Tetapi, perubahan ternyata tidak berhenti hanya sampai pada kata sapaan. Penulis pernah terheran-heran ketika membaca tulisan tentang sekelompok wanita di Amerika yang ingin mengubah kata Inggris history menjadi herstory. Kata history, yang konon gabungan dua kata "his" dan "story", dipandang meremehkan kaum wanita! Tetapi, berbeda dengan kata Ms, kata herstory tampaknya tidak lama gaungnya dan bahkan mungkin tidak pernah hidup.

Gerakan "emansipasi" ini ternyata semakin merebak, menyentuh berbagai bidang. Dalam kamus Random House Webster's College Dictionary terbitan 1992 ada tulisan yang khusus membahas kata-kata jantina (sex). Dikemukakan bahwa dewasa ini pilihan kata perlu dicermati karena dikhawatirkan bisa menyinggung perasaan orang, khususnya kaum wanita. Kita tahu, cukup banyak kata Inggris berakhiran "man", padahal sekarang banyak wanita pekerja yang menyandang makna kata yang berakhiran "man" tersebut. Misalnya, kata businessman dianggap tidak adil karena bukankah cukup banyak wanita yang juga menggeluti dunia bisnis. Maka, kata businessman dianjurkan tidak digunakan; sebagai gantinya diusulkan pemakaian kata business person, business executive, atau manager.

Contoh lainnya cukup banyak, misalnya kata man-made yang dianjurkan diganti menjadi artificial atau synthetic, fireman menjadi firefighter, chairman menjadi chairperson, cameraman menjadi camera operator atau cinematographer, mailman dan postman menjadi mail carrier atau letter carrier, steward dan stewardess menjadi flight attendant, salesman menjadi salesperson atau sales representative.

He, She, Dia

Di dalam khazanah BI, masalah jantina tidak sering mencuat karena kata sapaan dalam BI kebanyakan bersifat netral.

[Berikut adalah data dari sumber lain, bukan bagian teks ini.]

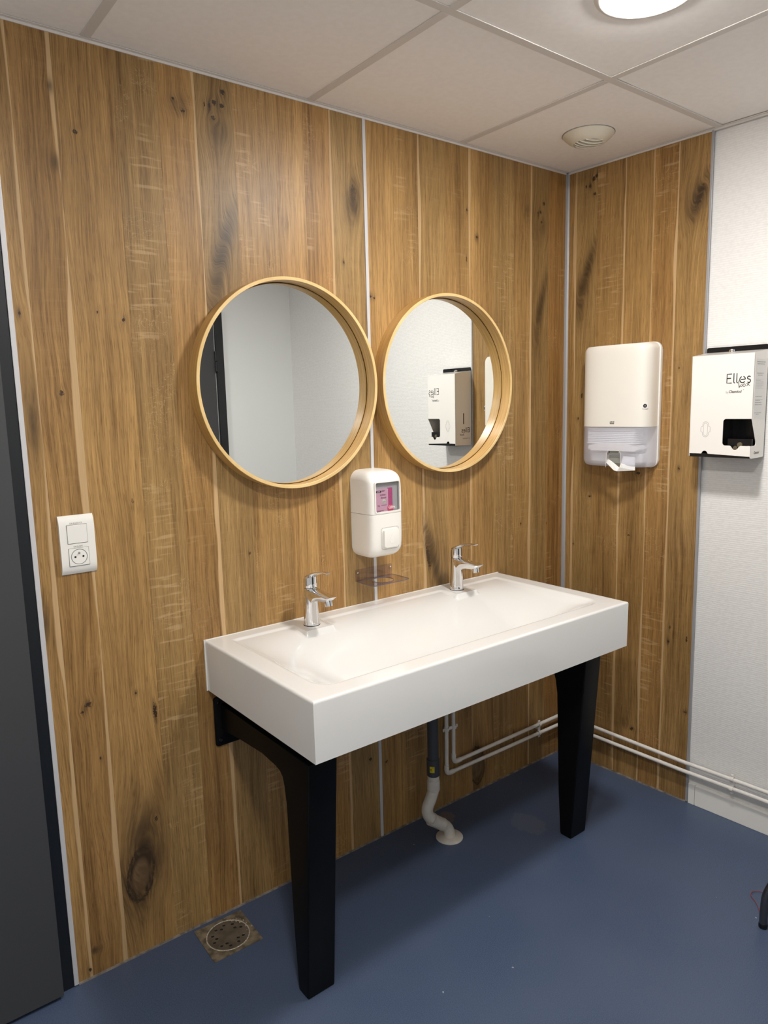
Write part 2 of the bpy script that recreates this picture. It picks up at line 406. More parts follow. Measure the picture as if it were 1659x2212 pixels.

Simaklah kalimat:

"Dialah wartawan yang memenangkan penghargaan Adinegoro tahun ini".

Kalimat itu tidak mudah diterjemahkan ke dalam bahasa Inggris jika sebelumnya si penerjemah tidak mengetahui jantina si wartawan. Terjemahannya akan begini:

"He/She is the journalist who won the Adinegoro award this year".

Penutur bahasa Inggris juga pernah mempersoalkan sebutan untuk Tuhan, yang di dalam BI tidak menimbulkan masalah karena kita menyebut-Nya sebagai Dia – tanpa perlu menunjukkan jantina. Dalam bahasa Inggris, sebagai pihak ketiga, Tuhan disebut He, yang mengundang pertanyaan – mengapa He, bukan She?

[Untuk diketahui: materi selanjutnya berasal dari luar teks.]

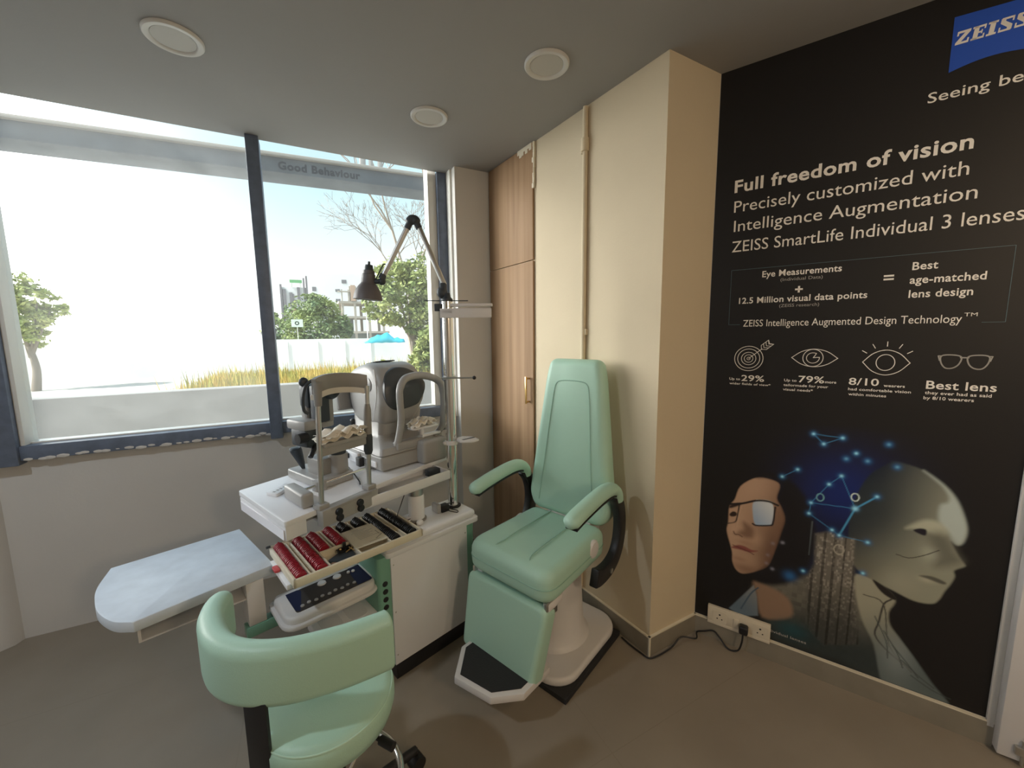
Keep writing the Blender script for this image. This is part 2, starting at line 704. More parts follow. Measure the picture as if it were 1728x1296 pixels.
pdl = thing('fill_pendant', 'added fill pendant hanging in the room outside the picture', 'added fill lamp', (0.75, -1.35, HC))  # invented pendant, added to brighten the ceiling and poster side
t = new()
tube(t, [(0, 0, 0), (0, 0, -.50)], .004, 8)
lathe(t, [(.05, -.0005), (.05, -.02), (0, -.03)], 24)
obj('cord', t, M_ALU, pdl)
t = new()
lathe(t, [(.03, -.50), (.06, -.51), (.02, -.515)], 24)
for k in range(3):
    tube(t, [(.055 * math.cos(k * 2.1), .055 * math.sin(k * 2.1), -.51), (.13 * math.cos(k * 2.1), .13 * math.sin(k * 2.1), -.66)], .003, 6)
obj('fitting', t, M_BRASS, pdl)
t = new()
tube(t, [(.13 * math.cos(a * PI / 16), .13 * math.sin(a * PI / 16), -.66) for a in range(32)], .004, 6, True)
obj('hoop', t, M_BRASS, pdl)
a = bpy.data.lights.new('fill_bulb', 'POINT')
a.energy = 46.0
a.shadow_soft_size = 0.10
a.color = WARM
ao = bpy.data.objects.new('fill_bulb', a)
ao.location = (0.75, -1.35, HC - .66)
COL.objects.link(ao)

# ------------------------------------------------------------------ wardrobe doors set in the beige wall, and the conduit
dB = Vector((A_[0] - D_[0], A_[1] - D_[1], 0)).normalized()
angB = math.atan2(dB.y, dB.x)
wd = thing('wardrobe', 'oak-veneered built-in wardrobe with a brass bar handle, behind the exam chair', 'wardrobe', (D_[0], D_[1], 0), angB)
# local x runs towards the room corner A, local -y points into the room
t = new(); box(t, 0.012, 0.512, -0.013, -0.0006, 1.942, HC - .004, .0015)
obj('door', t, M_WOOD, wd)
t = new(); box(t, 0.012, 0.512, -0.013, -0.0006, 0.012, 1.936, .0015)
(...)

Lalu, Anda mungkin bertanya: "Kalau begitu, apakah BI lebih kaya daripada bahasa Inggris?" Pertanyaan yang sebetulnya tidak penting karena bahasa tidak usah diperbandingkan kaya-miskinnya, melainkan mampukah penggunanya memanfaatkan bahasa tersebut untuk mengungkapkan dengan cermat gagasan mereka.